News / Edmonton

Security disruption erupts at Edmonton city council

Aggressive man confronted city staff made his way to councillors.

A brief security disruption occurred at Edmonton council chambers Tuesday.

Metro File

A brief security disruption occurred at Edmonton council chambers Tuesday.

City staff were frantically alerting security in council chambers Tuesday morning after an aggressive man confronted them and then moved toward councillors.

During the altercation, the security officer was staring at councillors rather than the public, therefore causing staff to frantically wave him over.

One woman, in particular, followed the man to as he moved toward councillors. She appeared distraught.

A security guard later removed the man from city hall. 

The incident comes as a proposal to heighten security in council chambers is heating up. 

The proposal would see a glass barrier between councillors and the public, metal detectors and bag searches.

Council planned to debate that issue Tuesday, but later voted to postpone such discussions to committee early next year.

Dean Sydlowski, director of corporate security with the city, said officials did not call police over the incident. 

He said officials didn’t speak to the man prior to escorting him out of city hall. 

“It’s not a big issue,” Sydlowski said. “Security worked well and did the job they are there to do.”

Mayor Don Iveson told reporters it’s “dangerous” to weigh in on heightened security measures.

“That politicizes it,” he said. “I think it’s really got to be best left in the hands who have expertise in the area to comment on this.”
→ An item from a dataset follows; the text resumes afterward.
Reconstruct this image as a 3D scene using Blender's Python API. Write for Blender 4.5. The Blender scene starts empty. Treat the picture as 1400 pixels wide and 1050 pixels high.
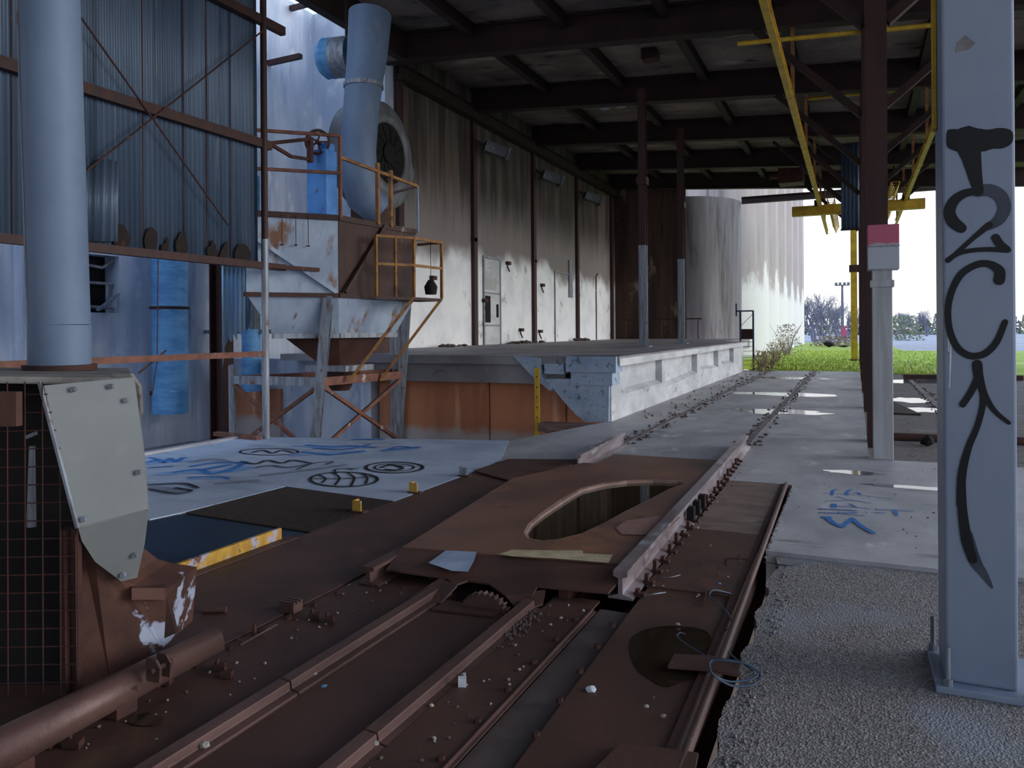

He said decisions on the issue must be evidence-based. 

It’s the second time council has postponed debate on increasing security measures. Earlier this month, councillors voted to have another go at the issue by making a once-private report public. 

According to that report, 11 city staff members say they’ve felt unsafe or threatened when attending or presenting at city council. That figure was determined after surveying 64 people. 

The report didn’t recall actual accounts of threatening events in council, though it did note the non-violent yet emotional taxi-protest. 

The report said buying four portable metal detectors would cost about $40,000. Estimated costs for the glass barrier would range from about $14,000 to $85,000, depending on which option is approved.